Abstract

This essay embraces both a critical and creative writing approach to explore the question that has recently loomed over the genre of travel writing: Is travel writing dead? In support for the life of the genre, this essay imagines an amplified definition of travel writing, especially under a global context of movement and migrancy. Additionally, this essay uses an autoethnographic approach (a fusion of the critical and creative) to connect the author’s travel writing identity and family history of migrancy to larger historic, cultural, political, and social meanings. It, therefore, leans on the definition of autoethnography provided by Carolyn Ellis, a leading qualitative researcher who says, autoethnography, is a form of ’research, writing, story, and method that connect the autobiographical and personal to the cultural, social, and political (Ellis 2004: xix). Furthermore, this essay explores what it means to engage in travel writing, while working toward a global understanding through stories of travel, movement, and migrancy.
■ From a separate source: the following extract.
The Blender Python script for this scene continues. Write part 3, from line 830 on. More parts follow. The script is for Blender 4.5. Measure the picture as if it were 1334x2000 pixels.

Leaning on the expertise of travel writers like Pico Iyer, Rana Dasgupta, Lindsey Hilsum, Morwari Zafar, Jamaica Kincaid, and a variety of theorists like Gloria Anzaldúa, Mary Baine Campbell, Andrew Miller, Peter Hulme, Joan Pau Rubiés, and others, this essay ultimately claims that many writers are expanding their definition of travel writing by considering the genre as complex, amplified, ever-shifting, and always in motion.